::: INFORMATION SUPPLIED

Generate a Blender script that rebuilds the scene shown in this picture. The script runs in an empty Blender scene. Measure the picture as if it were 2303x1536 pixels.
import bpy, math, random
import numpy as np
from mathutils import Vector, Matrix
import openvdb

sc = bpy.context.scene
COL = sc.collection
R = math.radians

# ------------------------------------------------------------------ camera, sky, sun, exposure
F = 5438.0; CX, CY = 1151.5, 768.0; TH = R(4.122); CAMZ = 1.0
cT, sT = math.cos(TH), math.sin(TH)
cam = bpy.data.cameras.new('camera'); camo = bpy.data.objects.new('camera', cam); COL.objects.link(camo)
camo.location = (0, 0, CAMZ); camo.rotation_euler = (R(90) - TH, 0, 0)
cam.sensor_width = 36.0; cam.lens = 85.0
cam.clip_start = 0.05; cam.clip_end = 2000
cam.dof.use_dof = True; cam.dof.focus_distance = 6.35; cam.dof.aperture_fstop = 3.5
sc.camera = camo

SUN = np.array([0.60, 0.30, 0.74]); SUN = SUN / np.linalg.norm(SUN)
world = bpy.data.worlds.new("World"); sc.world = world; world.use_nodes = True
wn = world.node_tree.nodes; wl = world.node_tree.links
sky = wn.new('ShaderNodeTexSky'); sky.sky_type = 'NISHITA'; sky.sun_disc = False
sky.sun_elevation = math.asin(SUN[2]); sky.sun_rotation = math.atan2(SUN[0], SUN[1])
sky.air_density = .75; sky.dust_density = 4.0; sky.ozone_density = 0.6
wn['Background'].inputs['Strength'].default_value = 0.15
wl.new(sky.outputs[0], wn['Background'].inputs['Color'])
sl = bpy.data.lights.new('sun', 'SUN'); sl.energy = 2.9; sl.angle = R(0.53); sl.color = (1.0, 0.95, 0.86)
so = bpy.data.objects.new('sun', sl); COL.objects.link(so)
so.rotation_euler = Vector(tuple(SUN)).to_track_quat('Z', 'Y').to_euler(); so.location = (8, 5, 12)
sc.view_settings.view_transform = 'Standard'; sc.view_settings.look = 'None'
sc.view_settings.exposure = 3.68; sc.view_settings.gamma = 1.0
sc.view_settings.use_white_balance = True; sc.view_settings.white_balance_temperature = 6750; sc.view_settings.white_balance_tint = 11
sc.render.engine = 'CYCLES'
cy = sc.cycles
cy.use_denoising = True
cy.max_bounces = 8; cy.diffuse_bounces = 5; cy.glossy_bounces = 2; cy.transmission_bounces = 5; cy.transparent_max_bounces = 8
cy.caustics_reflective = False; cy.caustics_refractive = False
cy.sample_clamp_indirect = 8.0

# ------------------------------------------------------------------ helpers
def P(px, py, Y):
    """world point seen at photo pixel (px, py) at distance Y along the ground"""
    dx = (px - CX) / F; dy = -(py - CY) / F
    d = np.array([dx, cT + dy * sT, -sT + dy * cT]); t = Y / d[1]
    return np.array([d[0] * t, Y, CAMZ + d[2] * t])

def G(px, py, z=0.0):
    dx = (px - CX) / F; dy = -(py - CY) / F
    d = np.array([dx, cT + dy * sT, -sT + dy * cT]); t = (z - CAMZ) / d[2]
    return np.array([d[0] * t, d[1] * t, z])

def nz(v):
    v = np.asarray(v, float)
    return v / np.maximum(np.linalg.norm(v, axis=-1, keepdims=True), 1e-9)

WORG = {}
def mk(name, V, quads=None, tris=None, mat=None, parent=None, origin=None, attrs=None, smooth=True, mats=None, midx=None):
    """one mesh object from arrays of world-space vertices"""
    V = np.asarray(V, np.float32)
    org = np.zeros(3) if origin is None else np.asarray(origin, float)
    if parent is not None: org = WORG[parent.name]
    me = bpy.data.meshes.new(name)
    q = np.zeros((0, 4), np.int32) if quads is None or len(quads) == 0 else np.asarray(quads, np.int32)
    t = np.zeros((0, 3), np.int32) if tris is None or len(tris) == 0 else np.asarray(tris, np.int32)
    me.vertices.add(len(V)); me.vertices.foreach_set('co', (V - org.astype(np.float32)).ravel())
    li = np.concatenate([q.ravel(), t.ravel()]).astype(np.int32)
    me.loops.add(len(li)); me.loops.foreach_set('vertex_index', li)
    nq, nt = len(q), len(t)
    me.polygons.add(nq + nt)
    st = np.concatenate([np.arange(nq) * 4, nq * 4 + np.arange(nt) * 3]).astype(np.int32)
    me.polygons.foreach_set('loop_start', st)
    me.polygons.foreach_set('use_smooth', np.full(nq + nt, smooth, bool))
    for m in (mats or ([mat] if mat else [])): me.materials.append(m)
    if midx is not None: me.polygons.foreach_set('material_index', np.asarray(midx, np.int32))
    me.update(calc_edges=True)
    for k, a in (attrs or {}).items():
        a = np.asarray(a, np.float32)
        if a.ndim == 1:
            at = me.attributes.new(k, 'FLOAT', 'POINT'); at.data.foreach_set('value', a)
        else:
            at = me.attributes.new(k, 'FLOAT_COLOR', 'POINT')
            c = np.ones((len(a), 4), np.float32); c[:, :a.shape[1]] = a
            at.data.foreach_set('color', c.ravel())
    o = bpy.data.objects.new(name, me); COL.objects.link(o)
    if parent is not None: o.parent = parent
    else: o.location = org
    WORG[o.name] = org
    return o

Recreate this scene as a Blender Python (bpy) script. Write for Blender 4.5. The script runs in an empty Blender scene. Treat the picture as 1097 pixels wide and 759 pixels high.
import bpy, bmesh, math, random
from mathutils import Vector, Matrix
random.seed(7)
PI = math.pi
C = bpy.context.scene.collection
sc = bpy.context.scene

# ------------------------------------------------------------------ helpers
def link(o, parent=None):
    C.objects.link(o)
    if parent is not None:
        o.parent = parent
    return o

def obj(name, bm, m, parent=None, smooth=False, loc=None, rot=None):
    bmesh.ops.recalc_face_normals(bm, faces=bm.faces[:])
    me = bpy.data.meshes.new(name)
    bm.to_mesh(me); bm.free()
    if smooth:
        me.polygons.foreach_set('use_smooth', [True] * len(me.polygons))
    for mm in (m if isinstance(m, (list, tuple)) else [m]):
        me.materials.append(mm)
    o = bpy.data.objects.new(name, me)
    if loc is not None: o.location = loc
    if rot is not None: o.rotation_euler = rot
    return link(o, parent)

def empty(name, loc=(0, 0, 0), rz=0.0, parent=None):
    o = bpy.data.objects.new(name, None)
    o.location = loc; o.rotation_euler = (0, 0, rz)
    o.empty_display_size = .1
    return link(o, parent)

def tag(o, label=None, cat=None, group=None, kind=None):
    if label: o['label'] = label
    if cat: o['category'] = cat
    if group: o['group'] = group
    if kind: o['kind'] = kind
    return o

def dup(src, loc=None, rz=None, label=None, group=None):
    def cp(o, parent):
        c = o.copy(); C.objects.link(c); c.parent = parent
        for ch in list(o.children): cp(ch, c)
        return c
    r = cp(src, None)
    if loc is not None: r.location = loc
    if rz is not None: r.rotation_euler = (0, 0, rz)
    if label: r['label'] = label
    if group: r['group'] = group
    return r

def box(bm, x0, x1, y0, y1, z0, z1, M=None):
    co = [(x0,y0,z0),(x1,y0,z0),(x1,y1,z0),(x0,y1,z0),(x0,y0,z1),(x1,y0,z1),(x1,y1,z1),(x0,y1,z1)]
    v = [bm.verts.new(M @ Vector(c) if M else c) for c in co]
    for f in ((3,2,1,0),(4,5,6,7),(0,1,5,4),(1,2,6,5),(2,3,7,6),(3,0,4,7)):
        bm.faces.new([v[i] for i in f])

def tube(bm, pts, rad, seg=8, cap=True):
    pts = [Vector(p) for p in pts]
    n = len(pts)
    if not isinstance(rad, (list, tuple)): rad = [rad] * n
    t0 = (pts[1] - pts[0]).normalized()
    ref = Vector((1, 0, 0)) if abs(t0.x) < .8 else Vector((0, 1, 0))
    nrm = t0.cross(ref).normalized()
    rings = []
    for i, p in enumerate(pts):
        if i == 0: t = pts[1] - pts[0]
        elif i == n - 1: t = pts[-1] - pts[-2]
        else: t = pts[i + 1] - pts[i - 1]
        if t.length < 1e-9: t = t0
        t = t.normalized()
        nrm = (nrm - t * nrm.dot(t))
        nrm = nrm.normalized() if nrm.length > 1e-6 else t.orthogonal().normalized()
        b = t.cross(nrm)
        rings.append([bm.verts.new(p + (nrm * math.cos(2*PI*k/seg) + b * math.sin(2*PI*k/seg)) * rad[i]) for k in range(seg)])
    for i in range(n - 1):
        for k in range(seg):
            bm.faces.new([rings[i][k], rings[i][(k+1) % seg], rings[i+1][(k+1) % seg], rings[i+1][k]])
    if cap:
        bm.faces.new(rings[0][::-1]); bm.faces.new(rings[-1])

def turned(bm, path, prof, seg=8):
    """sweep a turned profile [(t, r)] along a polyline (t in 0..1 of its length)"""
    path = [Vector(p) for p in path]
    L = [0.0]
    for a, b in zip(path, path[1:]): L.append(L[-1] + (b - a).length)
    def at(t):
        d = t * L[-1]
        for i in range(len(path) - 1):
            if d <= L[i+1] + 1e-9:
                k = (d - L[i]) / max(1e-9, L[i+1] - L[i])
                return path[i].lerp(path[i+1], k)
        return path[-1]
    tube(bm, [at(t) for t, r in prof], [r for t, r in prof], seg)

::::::

REQUIREMENT -
Extract the first line above and each line after it up to and including the one with "sc.camera = camo", please, exactly and with nothing else.

THE OUTPUT -
Generate a Blender script that rebuilds the scene shown in this picture. The script runs in an empty Blender scene. Measure the picture as if it were 2303x1536 pixels.
import bpy, math, random
import numpy as np
from mathutils import Vector, Matrix
import openvdb

sc = bpy.context.scene
COL = sc.collection
R = math.radians

# ------------------------------------------------------------------ camera, sky, sun, exposure
F = 5438.0; CX, CY = 1151.5, 768.0; TH = R(4.122); CAMZ = 1.0
cT, sT = math.cos(TH), math.sin(TH)
cam = bpy.data.cameras.new('camera'); camo = bpy.data.objects.new('camera', cam); COL.objects.link(camo)
camo.location = (0, 0, CAMZ); camo.rotation_euler = (R(90) - TH, 0, 0)
cam.sensor_width = 36.0; cam.lens = 85.0
cam.clip_start = 0.05; cam.clip_end = 2000
cam.dof.use_dof = True; cam.dof.focus_distance = 6.35; cam.dof.aperture_fstop = 3.5
sc.camera = camo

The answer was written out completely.